Juliana les regarde

ROSERO Evelio

Dans les beaux quartiers de Bogota. Juliana, dix ans, veut un bateau, pas une poupée. Et pourquoi pas un petit frère ? Maman ne la traiterait plus de garçon manqué, et arrêterait de boire du whisky. Et papa ne jouerait plus à lui mordre le nombril. Lors d’une fête très chic autour de la piscine familiale, elle se fait une nouvelle amie, Camila. Leurs jeux dans l’eau les isolent des adultes, indifférents aux enfants et livrés autour d’elles à leurs excès habituels : drogue et drague.   Paru en1986, ce premier roman d’un auteur colombien reconnu aujourd’hui, Evelio Rosero (Le carnaval des innocents, NB mars 2016), abordait les sujets périlleux de l’abus sexuel sur enfant et de la sexualité enfantine.

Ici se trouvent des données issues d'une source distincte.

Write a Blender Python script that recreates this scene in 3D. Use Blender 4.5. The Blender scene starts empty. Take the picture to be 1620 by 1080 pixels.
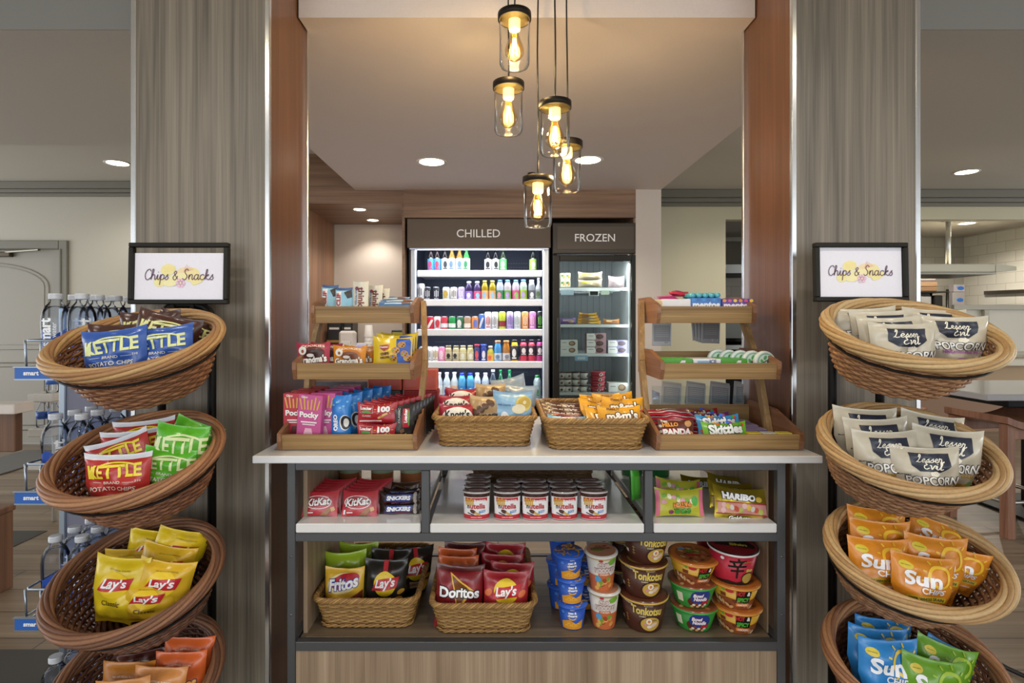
import bpy, bmesh, math, random
from mathutils import Vector, Matrix, Euler, noise
from mathutils.geometry import tessellate_polygon

C = bpy.context.scene.collection
SC = bpy.context.scene
PI = math.pi

# ---------------------------------------------------------------- camera, sky, large lights, exposure
CAMZ, FPX, VX, VY = 1.27, 870.0, 788.0, 507.0
cam_data = bpy.data.cameras.new('camera')
cam_data.sensor_width = 36.0
cam_data.lens = FPX / 1620.0 * 36.0
cam_data.shift_x = (810.0 - VX) / 1620.0
cam_data.shift_y = (VY - 540.0) / 1620.0
cam_data.clip_start = 0.05
cam = bpy.data.objects.new('camera', cam_data)
cam.location = (0, 0, CAMZ)
cam.rotation_euler = (PI / 2, 0, 0)
C.objects.link(cam)
SC.camera = cam
SC.cycles.transparent_max_bounces = 32

SC.view_settings.view_transform = 'Standard'
SC.view_settings.look = 'None'
SC.view_settings.gamma = 1.0
SC.view_settings.use_curve_mapping = False
SC.view_settings.exposure = 0.45

world = bpy.data.worlds.new('daylight')
SC.world = world
world.use_nodes = True
_bg = world.node_tree.nodes['Background']
_bg.inputs[0].default_value = (0.93, 0.97, 1.0, 1)
_bg.inputs[1].default_value = 1.0


def area_light(name, loc, rot, sx, sy, energy, col):
    l = bpy.data.lights.new(name, 'AREA')
    l.shape = 'RECTANGLE'
    l.size, l.size_y, l.energy, l.color = sx, sy, energy, col
    o = bpy.data.objects.new(name, l)
    o.location, o.rotation_euler = loc, rot
    C.objects.link(o)
    return o


# added fill light from behind the camera, no source seen there
area_light('fill_light', (-1.6, -3.6, 1.7), (PI / 2, 0, 0), 2.4, 2.2, 30, (0.95, 0.98, 1.0))
area_light('fill_light_2', (2.2, -3.6, 1.7), (PI / 2, 0, 0), 2.4, 2.2, 30, (0.95, 0.98, 1.0))

# unseen fill added at the far left and right to brighten the ceilings
area_light('fill_light_left', (-6.8, 2.5, 1.4), (PI / 2, 0, -PI / 2), 5.0, 2.2, 55, (0.97, 0.98, 1.0))
area_light('fill_light_right', (9.8, 3.0, 1.4), (PI / 2, 0, PI / 2), 5.0, 2.2, 90, (0.97, 0.98, 1.0))


def pt(px, py, d):
    """a point of the place from where the photograph shows it and how far it is"""
    return Vector(((px - VX) / FPX * d, d, CAMZ - (py - VY) / FPX * d))


def spot(name, loc, energy, col, size=2.2, blend=0.6, radius=0.05, parent=None):
    l = bpy.data.lights.new(name, 'SPOT')
    l.energy, l.color, l.spot_size, l.spot_blend, l.shadow_soft_size = energy, col, size, blend, radius
    o = bpy.data.objects.new(name, l)
    o.location = loc
    C.objects.link(o)
    return o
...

D’une lecture souvent inconfortable, on retient le tour de force d’un écrivain trentenaire qui se coule dans le personnage d’une très jeune narratrice. Les conditions troubles de l’éveil à la sexualité des fillettes passent par le filtre de leur regard neuf, et sont interprétées ou fantasmées à l’aune de leur imaginaire complexe et multiforme. En arrière-plan, s’impose la dénonciation sans appel des moeurs perverties de nantis, gouvernants et religieux colombiens et la complicité aveugle ou intéressée des parents. Dérangeant et douloureux. (T.R. et M.-C.A.)